Wednesday, April 16, 2014

Vulcan's Bad Baby

Class 23, D5906, is pictured on a down train at Belle Isle on March 18 1961.
Photo: R C Riley
Sporting the 2B65 headcode and two-tone green livery, D5900 prepares
to leave King's Cross in February 1965. Photo: Jim Slater

It is generally accepted by both professional railwaymen and enthusiasts alike that the English Electric range of locomotives, from the humble but efficient Class 08 shunters to the high and mighty Class 55 "Deltics" were a pretty good investment for British Railways.
However, there was a "black sheep" in the family of EE locomotives - and that was the class of ten Type 2 diesel electric locomotives, otherwise known as Baby Deltics.
These locos were 1100 hp Bo-Bos, with BR Numbers D5900 - D5909 that were introduced in 1959.
Sadly, they were to be retained in BR revenue-earning service for less than 12 years, during which time there would be long periods when they were either out of service or back at the manufacturers.
The "Baby Deltics" were of conventional build with their superstructures being similar, in both construction and external appearance, to the Class 37 and Class 40 locomotives although, of course, the Type 2's were much shorter than their sisters.
When completed at Vulcan Foundry, in late 1958, the locomotives were found to be too heavy and BR subsequently refused to take delivery.
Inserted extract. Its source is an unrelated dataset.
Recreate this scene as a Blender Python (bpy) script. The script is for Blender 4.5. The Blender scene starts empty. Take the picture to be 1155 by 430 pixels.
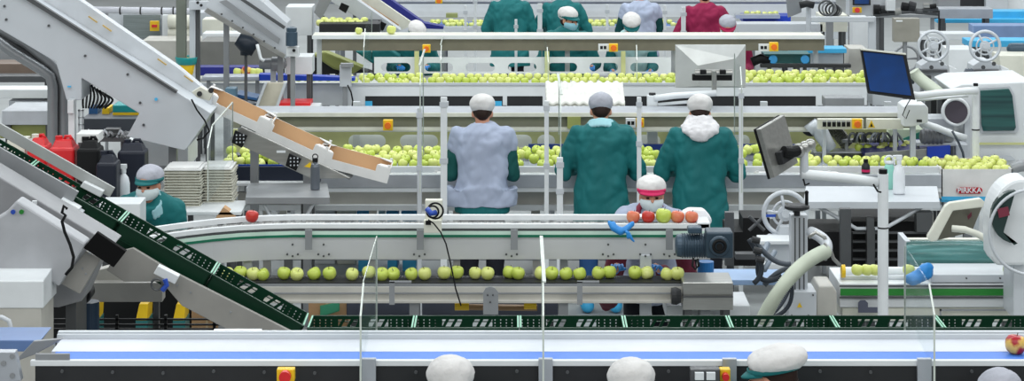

Various measures were taken to reduce weight, including drilling holes in the bogie beams and frames as well as in some of the internal structural members. However, even when they were eventually accepted by the Eastern Region in 1959, the "Baby Deltics" were still too heavy and were banned from certain routes in the London area.
Once in traffic they were soon found wanting due, largely, to engine failures. They tended to throw their pistons and their cylinder liners would often work loose. Both defects that would lead to engine damage which, in turn, would require a change of power unit.
Most serious was a spate of fractured auxiliary drive shafts which caused an immediate loss of the fan, traction motor cooling and air pressure, which would lead to overheating.
The broken drive shafts would then flail around in the engine room, cutting through pipework, radiators and other components and cause complete engine seizure.
Their poor availability and frequent failures in traffic made them very unpopular with everyone; not least BR management.
One by one the locos seized up, with Stratford being the collecting point for the withdrawn members of the class. By the middle of 1962 only D5900, D5901, D5905 and D5907 had survived and each of these slowly succumbed until the last one, D5905, was finally withdrawn in June 1963.
All ten locos were duly returned to English Electric where they were parked in a siding together with the similarly ill-fated EE Gas Turbine 4-6-0 NÂș GT3.
One by one the Baby Deltics were taken back into the shops and mechanically refurbished, re-engined. They also had their nose ends fitted with flush panels and a four-character route indicator. A new two-tone green livery was applied, which was similar to that worn by the big, twin engined "Deltics".
By the middle of 1965 all ten locos were back in use and, although some improvement in performance and availability was recorded, the "Baby Deltics" never lived down their previous bad reputation and local commuter workings, empty stock haulage and station pilot duties were their usual lot!
By 1967 they were considered to be non-standard, which was another way of saying that they were  to be scrapped!
The first to go was D5906 in October 1968. D5907 followed later the same month and, by early 1969 D5900/3/4/8 had joined them on the scrap heap.
The remaining four locos were then a familiar sight outside of Finsbury Park depot, where they stood for several months in the company of a doomed Class 15.
D5902 was withdrawn towards the end of 1969 while D5901 was sent to Derby Research Centre for driving control experiments. D5905 was the next to go, in February 1971, while the blue liveried D5909 managed to linger on for just another few weeks.
Then there was one! 
D5901 continued in traffic through the early 1970s, usually to be seen in charge of the mobile adhesion test laboratory train. However, it was eventually replaced by a Class 24 and was duly dumped at Doncaster Works in January 1977.
This time there was to be no escape for what was, by then, the remaining member of the class and it is sad to think that it met its end while the attention of enthusiasts and preservationists was diverted to what was happening to the diesel-hydraulics on the Western Region.
What a pity that there is not just one less Class 52 so that a Baby Deltic could have found its way into preservation.

Tuesday, April 15, 2014

The Second Crossing

We have now made the second crossing, between the main line and the new central section, although this has still to be wired to the bus.
With space at a premium here, not helped by our desire to include a ballast depot, it has been tight getting the track from the station to the point where it must cross the new 'bridge'.
I think we have finally cracked it, by using Radius 2 curves and some flexi-track.
Hopefully, during the Easter break, we should get the track fixed down and wired to the bus - and, hopefully, we might even run a short test train.
It will be interesting to see how this area develops during the coming months and I will, of course, report on our progress throughout.